EXERCISE DIRECTIONS —
Search the entries for the word "high" and pull out each line that has it.

----- DATASET

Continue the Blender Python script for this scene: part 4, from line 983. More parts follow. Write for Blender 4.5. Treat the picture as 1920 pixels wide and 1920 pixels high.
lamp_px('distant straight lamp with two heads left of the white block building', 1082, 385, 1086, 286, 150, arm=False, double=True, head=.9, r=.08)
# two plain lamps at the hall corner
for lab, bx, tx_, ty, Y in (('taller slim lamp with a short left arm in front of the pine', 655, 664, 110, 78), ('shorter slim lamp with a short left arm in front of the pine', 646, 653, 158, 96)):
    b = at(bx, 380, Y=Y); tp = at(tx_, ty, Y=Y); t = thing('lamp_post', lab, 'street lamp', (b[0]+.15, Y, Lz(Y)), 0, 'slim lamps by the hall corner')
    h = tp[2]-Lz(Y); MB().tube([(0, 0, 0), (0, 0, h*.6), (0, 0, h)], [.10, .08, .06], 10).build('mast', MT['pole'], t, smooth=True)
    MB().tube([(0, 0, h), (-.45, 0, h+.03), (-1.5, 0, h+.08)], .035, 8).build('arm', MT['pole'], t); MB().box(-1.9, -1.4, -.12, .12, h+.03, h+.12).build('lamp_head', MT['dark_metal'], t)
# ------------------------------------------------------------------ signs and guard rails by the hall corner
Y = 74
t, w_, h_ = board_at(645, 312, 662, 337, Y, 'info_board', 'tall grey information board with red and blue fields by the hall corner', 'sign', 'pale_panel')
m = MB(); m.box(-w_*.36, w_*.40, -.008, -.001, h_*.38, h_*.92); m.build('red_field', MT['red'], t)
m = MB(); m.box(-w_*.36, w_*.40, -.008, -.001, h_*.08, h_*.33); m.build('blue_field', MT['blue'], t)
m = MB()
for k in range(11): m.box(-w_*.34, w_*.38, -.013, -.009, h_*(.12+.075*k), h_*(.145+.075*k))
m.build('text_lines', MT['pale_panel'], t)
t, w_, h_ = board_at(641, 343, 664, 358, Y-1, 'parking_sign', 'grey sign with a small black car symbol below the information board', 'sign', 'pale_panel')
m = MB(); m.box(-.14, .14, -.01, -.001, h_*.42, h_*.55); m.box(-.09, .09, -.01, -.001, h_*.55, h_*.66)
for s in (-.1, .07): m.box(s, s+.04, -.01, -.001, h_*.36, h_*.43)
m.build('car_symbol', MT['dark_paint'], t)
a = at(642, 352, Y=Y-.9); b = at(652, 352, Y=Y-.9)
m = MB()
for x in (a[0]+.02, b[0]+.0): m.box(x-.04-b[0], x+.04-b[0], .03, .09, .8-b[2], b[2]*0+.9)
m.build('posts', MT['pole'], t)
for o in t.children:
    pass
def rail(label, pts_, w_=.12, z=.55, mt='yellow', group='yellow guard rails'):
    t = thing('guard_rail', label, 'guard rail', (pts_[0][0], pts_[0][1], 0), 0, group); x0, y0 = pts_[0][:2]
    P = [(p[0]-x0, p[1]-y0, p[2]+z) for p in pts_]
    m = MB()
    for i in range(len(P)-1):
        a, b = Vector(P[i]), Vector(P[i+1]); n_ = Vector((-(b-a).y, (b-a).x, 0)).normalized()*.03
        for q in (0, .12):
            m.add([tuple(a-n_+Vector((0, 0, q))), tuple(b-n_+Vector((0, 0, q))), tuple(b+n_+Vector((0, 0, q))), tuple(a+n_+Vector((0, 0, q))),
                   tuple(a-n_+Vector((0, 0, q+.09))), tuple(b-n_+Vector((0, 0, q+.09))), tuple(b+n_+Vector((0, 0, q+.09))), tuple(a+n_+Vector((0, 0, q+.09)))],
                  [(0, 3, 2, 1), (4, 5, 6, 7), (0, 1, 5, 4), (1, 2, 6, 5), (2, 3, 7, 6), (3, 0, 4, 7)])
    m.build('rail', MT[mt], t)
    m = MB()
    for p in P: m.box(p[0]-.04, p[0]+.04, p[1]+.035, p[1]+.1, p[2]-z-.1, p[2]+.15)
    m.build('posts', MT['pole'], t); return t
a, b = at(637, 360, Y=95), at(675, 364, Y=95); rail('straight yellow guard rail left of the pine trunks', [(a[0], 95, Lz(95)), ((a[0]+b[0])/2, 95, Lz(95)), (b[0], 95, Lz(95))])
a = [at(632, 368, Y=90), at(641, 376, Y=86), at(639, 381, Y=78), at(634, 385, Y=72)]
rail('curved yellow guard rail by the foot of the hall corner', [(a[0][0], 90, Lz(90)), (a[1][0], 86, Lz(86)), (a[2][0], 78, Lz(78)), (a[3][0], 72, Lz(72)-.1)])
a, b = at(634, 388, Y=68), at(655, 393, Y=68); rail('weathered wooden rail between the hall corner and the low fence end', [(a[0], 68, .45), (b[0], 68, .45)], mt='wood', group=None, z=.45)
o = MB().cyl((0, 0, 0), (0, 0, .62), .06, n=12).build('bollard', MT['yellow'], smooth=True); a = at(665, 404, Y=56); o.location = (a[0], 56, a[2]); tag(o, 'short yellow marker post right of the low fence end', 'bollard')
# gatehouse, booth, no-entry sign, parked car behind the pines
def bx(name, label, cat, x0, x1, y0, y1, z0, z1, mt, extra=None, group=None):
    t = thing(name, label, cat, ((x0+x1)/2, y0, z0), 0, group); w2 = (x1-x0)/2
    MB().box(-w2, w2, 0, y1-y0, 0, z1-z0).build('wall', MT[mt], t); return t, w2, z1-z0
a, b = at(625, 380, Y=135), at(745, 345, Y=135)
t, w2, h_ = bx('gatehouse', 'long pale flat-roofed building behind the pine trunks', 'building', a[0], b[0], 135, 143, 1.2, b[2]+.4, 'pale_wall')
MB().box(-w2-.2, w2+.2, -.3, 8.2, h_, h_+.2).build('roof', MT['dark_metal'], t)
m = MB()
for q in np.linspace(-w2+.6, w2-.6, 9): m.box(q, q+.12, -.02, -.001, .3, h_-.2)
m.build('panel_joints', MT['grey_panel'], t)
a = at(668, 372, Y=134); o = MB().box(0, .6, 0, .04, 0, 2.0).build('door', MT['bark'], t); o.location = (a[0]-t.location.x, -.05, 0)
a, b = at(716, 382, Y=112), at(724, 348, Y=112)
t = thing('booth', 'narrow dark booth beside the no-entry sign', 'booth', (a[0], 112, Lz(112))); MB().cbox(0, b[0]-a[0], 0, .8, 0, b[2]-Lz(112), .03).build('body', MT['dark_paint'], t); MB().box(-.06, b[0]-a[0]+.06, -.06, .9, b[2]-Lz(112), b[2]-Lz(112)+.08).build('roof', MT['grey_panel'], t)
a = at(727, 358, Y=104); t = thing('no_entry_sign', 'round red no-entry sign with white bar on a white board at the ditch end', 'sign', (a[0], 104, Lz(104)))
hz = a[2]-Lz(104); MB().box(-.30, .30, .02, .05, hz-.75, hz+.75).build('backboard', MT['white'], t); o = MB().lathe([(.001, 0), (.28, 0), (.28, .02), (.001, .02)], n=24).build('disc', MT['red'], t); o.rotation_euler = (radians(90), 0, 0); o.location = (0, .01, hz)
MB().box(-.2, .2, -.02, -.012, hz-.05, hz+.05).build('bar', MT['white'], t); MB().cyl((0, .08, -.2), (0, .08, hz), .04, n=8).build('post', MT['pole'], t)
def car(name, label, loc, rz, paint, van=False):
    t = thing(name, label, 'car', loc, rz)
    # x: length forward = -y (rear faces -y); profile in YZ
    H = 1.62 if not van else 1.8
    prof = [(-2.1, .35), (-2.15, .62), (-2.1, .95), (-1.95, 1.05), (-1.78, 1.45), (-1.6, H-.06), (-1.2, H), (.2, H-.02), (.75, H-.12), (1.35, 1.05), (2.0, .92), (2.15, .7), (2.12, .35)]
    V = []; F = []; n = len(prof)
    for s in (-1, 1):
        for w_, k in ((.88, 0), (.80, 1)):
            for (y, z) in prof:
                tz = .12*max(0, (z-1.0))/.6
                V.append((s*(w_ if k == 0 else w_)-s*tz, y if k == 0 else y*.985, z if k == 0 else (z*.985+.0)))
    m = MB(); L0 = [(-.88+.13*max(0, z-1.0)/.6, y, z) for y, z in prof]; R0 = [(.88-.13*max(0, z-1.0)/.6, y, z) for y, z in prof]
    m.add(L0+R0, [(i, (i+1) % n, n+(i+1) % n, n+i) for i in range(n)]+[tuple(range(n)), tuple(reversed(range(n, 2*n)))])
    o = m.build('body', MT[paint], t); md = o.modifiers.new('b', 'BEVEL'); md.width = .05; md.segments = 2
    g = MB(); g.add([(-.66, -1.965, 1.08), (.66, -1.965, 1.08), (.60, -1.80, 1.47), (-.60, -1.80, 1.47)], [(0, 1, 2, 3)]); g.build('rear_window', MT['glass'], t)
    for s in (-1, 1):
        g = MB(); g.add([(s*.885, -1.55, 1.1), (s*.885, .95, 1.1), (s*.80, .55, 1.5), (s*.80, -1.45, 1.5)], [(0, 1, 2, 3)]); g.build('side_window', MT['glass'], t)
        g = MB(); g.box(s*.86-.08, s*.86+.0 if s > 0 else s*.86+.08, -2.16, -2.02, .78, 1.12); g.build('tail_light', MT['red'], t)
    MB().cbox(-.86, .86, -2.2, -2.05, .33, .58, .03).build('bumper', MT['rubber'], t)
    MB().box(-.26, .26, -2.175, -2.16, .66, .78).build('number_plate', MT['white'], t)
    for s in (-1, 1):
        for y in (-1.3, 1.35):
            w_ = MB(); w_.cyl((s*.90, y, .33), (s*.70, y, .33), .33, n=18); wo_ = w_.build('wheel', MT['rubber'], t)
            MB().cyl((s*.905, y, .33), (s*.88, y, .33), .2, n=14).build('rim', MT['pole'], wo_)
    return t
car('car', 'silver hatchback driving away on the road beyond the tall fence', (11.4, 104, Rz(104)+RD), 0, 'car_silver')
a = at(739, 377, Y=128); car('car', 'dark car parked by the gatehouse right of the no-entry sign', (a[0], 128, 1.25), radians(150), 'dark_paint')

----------
----- DATASET

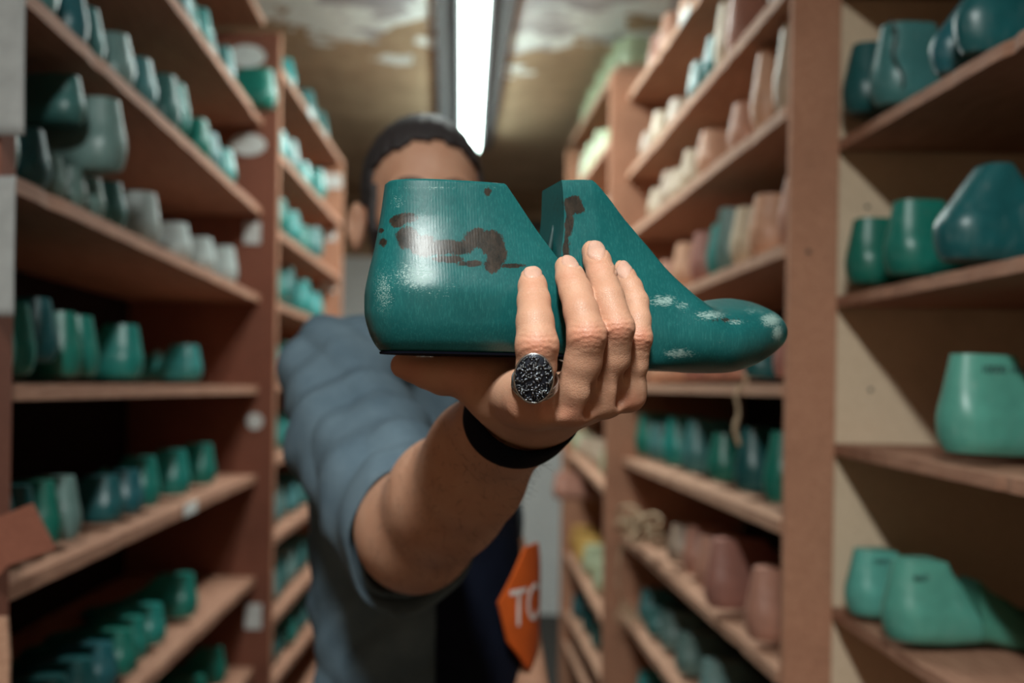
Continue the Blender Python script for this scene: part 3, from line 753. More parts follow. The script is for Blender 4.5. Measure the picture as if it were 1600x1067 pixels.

----------
----- DATASET

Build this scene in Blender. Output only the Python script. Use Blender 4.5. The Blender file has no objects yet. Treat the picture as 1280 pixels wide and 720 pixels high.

----------

WRITTEN REPLY —
Continue the Blender Python script for this scene: part 4, from line 983. More parts follow. Write for Blender 4.5. Treat the picture as 1920 pixels wide and 1920 pixels high.
Build this scene in Blender. Output only the Python script. Use Blender 4.5. The Blender file has no objects yet. Treat the picture as 1280 pixels wide and 720 pixels high.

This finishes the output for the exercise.